Hearing Date: 3/19/13

Staff: Barbara McLain (786-7383).

Background:

Alternative Learning Experience Programs.

Alternative Learning Experience (ALE) programs provide a way for students to be enrolled in public education without being required to meet the in-class seat-time requirements for regular instruction. They also provide a way for school districts to claim students enrolled in nontraditional programs for purposes of state funding.

There are three primary types of ALE programs identified in statute: online programs; parent partnership programs that include significant participation by parents in the design and implementation of the student's learning; and contract-based learning.

An online course is defined as one where the course content is delivered electronically using the internet or other computer-based methods, and more than half of the teaching is conducted from a remote location using an online learning management system.

However, these broad definitions are illustrative rather than exclusive, and in practice school districts have designed a wide array of ALE programs with varying amounts of classroom-based instruction offered in combination with individualized learning outside the classroom. Some students might be enrolled in an ALE program that has characteristics of two or more of the program types.

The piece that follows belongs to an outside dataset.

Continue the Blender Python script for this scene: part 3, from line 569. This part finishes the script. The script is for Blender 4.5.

For the 2011-12 school year, the Office of the Superintendent of Public Instruction (OSPI) reported the following full-time equivalent student enrollment in the ALE programs:

Funding.

Legislation enacted in 2011 directed the OSPI to reduce funding for the ALE programs by an average of 15 percent during the 2011-12 and 2012-13 school years. Under the OSPI implementation scheme, full-time students who receive at least one hour per week of face-to-face, in-person instructional contact time are funded at the 10 percent reduction level. For online programs, this contact may be digital and synchronous. All other ALE students are funded at the 20 percent reduction level.

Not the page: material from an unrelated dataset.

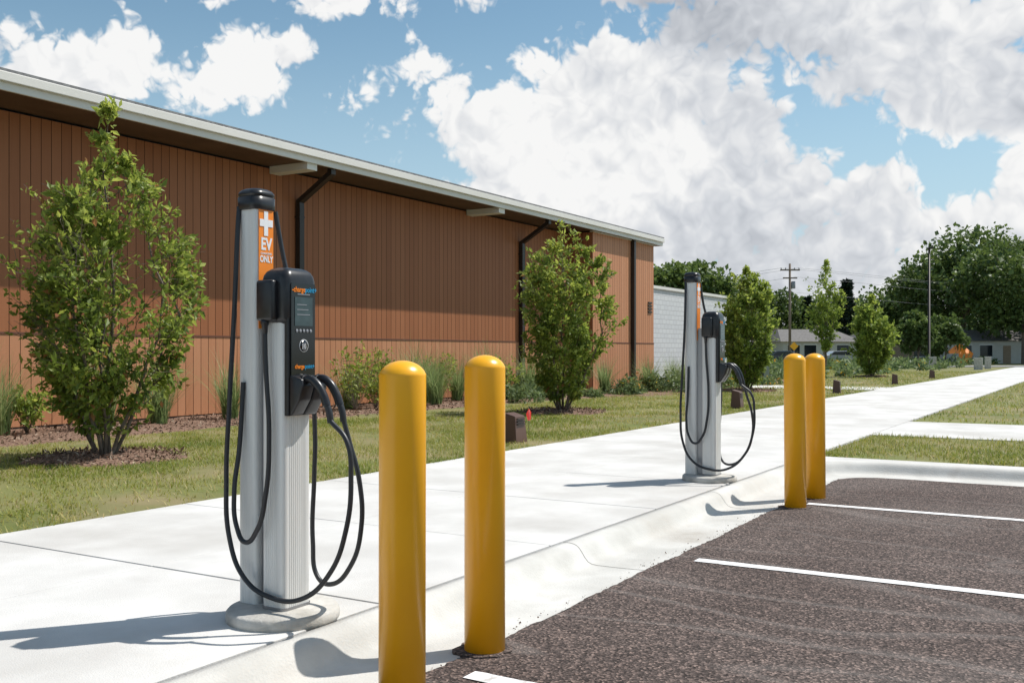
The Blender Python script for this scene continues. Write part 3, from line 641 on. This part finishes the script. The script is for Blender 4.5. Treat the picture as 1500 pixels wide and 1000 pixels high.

Funding allocations for students enrolled in the Running Start dual-credit program are specified in statute and calculated as the statewide average Basic Education allocation for a high school student, rather than being calculated separately for each school district. There is one allocation for regular students ($4,961.76 for the 2012-13 school year) and an enhanced allocation ($5,856.48) for vocational education students.

Summary of Bill:

Alternative Learning Experience Programs.

Descriptions of three types of ALE programs are replaced by definitions of three types of ALE courses:

  1. A hybrid course is one where a student has instructional contact with a teacher for at least 20 percent of the total weekly time for the course. The contact could occur remotely using technology.

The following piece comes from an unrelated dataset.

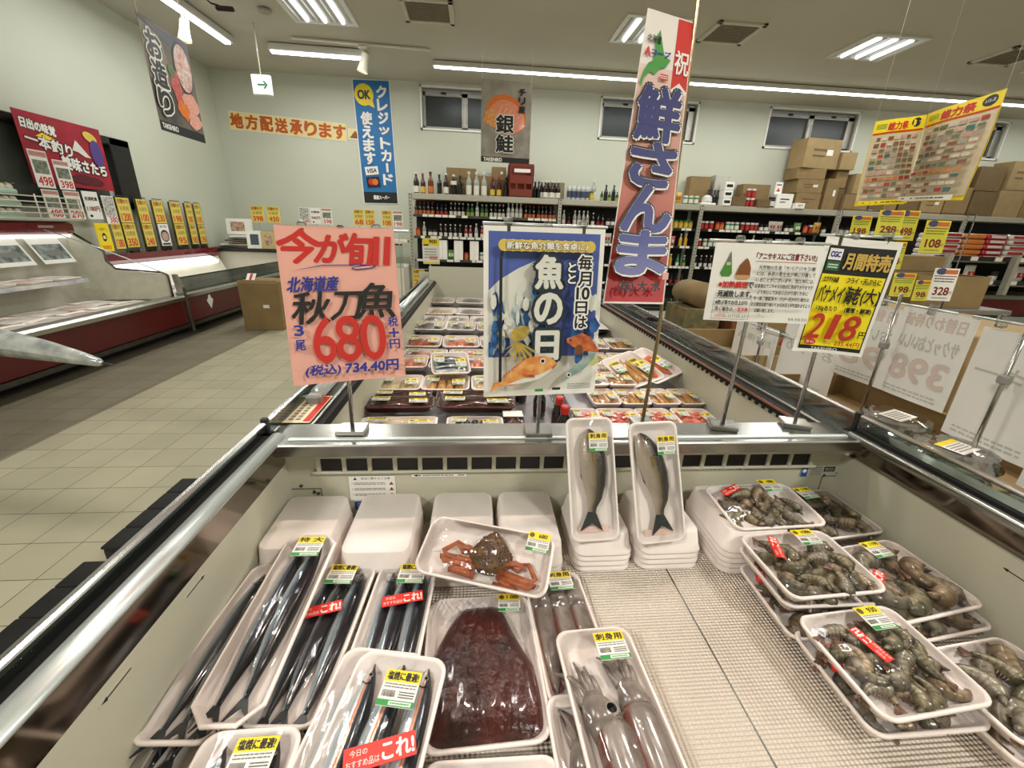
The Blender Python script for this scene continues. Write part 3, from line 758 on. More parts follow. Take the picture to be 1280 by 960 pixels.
def pack(label, P, group=None, h=.024, film=True, tray=None, r=.02, dome=.004, oct_=False, cat='fish pack', seed=0, name='fish_pack'):
    x, y, z, ex, ey, ez, W, L = P
    t = thing(name, label, cat, (x, y, z), (ex, ey, ez), group)
    ob('tray', tray_mesh(W, L, h, r, tray, False, oct_), t)
    if film: ob('cling_film', film_mesh(W, L, h, dome, seed % 3), t)
    return t
def put_label(t, P, head, x, y, z=None, rot=0., price=False, k=1., tilt=0.):
    lo = ob('price_label', label_mesh(head, price), t, (x, y, z), (-PI/2+tilt, 0, rot)); lo.scale = (k, k, k); lo.rotation_mode = 'XYZ'
    lo.rotation_euler = (Matrix.Rotation(rot, 3, 'Z') @ Matrix.Rotation(-PI/2, 3, 'X')).to_euler(); return lo
def put_sticker(t, x, y, z, rot, k=1.):
    so = ob('red_sticker', sticker_mesh(), t, (x, y, z)); so.scale = (k, k, k)
    so.rotation_euler = (Matrix.Rotation(rot, 3, 'Z') @ Matrix.Rotation(-PI/2, 3, 'X')).to_euler(); return so
FP = {
'S1':(-0.354,0.490,0.676, 0,0,-0.050, 0.100,0.286),
'S1b':(-0.372,0.455,0.652, 0,0,-0.047, 0.096,0.267),
'S2':(-0.300,0.508,0.706, 0.084,0,-0.029, 0.090,0.310),
'S3':(-0.238,0.496,0.670, 0,0,-0.061, 0.100,0.271),
'S4':(-0.130,0.500,0.668, 0,0,-0.063, 0.104,0.262),
'S6':(-0.145,0.312,0.690, 0.025,0,-0.165, 0.118,0.262),
'S5':(-0.118,0.284,0.711, 0.040,0,-0.181, 0.119,0.270),
'S7':(-0.258,0.216,0.690, 0,0,0.010, 0.112,0.270),
'crab':(0.019,0.600,0.723, 0.346,0,-0.312, 0.234,0.113),
'roe':(0.010,0.451,0.650, 0,0,0.040, 0.174,0.233),
'Q1':(0.147,0.500,0.648, 0,0,0.06, 0.106,0.239),
'Q2':(0.185,0.333,0.678, 0,0,0.051, 0.117,0.280),
'Q3':(0.147,0.273,0.652, 0,0,0.03, 0.099,0.243),
'B1':(0.019,0.226,0.650, 0,0,-0.009, 0.165,0.200),
'P480':(0.602,0.702,0.732, 0.091,0,0.038, 0.200,0.132),
'P1086':(0.598,0.558,0.715, 0.041,0,0.052, 0.183,0.147),
'P1086b':(0.597,0.556,0.691, 0,0,-0.003, 0.178,0.147),
'P1086c':(0.586,0.529,0.660, 0,0,-0.028, 0.165,0.163),
'Pb':(0.755,0.722,0.690, 0.036,0,0.120, 0.200,0.150),
'P1199':(0.742,0.535,0.693, 0.036,0,0.150, 0.215,0.160),
'P1199b':(0.750,0.52,0.664, 0,0,0.12, 0.21,0.165),
'P930':(0.596,0.393,0.695, 0.039,0,0.083, 0.176,0.153),
'P930b':(0.596,0.388,0.664, 0,0,0.011, 0.178,0.157),
'Pr':(0.752,0.352,0.680, 0.036,0,0.10, 0.165,0.13),
'Prb':(0.752,0.35,0.654, 0,0,0.08, 0.17,0.15),
'L1':(0.226,0.714,0.819, 1.077,0,0.052, 0.097,0.238),
'L2':(0.350,0.699,0.820, 1.120,0,0.107, 0.103,0.233),
}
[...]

  2. A remote course is one where a student has in-person instructional contact with a teacher for less than 20 percent of the total weekly time for the course.

  3. An online course has the same definition as current law, with the additional stipulation that the student's primary instructional interaction is with a certificated teacher.

Instructional contact must be for the purpose of teaching, review of assignments, testing, evaluation, or other learning activities identified in the student's learning plan.

There are no limitations on the grade levels of students who may be served in hybrid, remote, or online courses. High school ALE courses must meet district or state graduation requirements and be offered for credit.

Beginning with the 2013-14 school year, school districts must denote the type of ALE course in the statewide student information system.

Statutes pertaining to the ALE courses are placed in a new RCW Title.

Funding.

The OSPI must allocate funding for hybrid, remote, and online ALE courses based on the unenhanced statewide average Basic Education rate used for Running Start.

The Office of Financial Management must conduct a study to create a proposal for efficiently and sustainably funding ALE courses and recommend steps to increase the focus on educational outcomes. The study must review ALE funding models in other states and include recommendations for: establishing baseline data on student achievement in ALE courses in relation to other comparable students; identifying outcome targets and methods for ongoing evaluation of ALE outcomes; and improving ALE accountability.

The study must be done in consultation with representatives from school districts that administer the various types of ALE courses, the OSPI, the Washington State Institute for Public Policy, individuals with expertise in outcome-based public school funding models, and the Legislative Evaluation and Accountability Program Committee. A report is due by November 1, 2013.

Appropriation: None.

Fiscal Note: Requested on March 12, 2013.

Effective Date: The bill takes effect 90 days after adjournment of the session in which the bill is passed.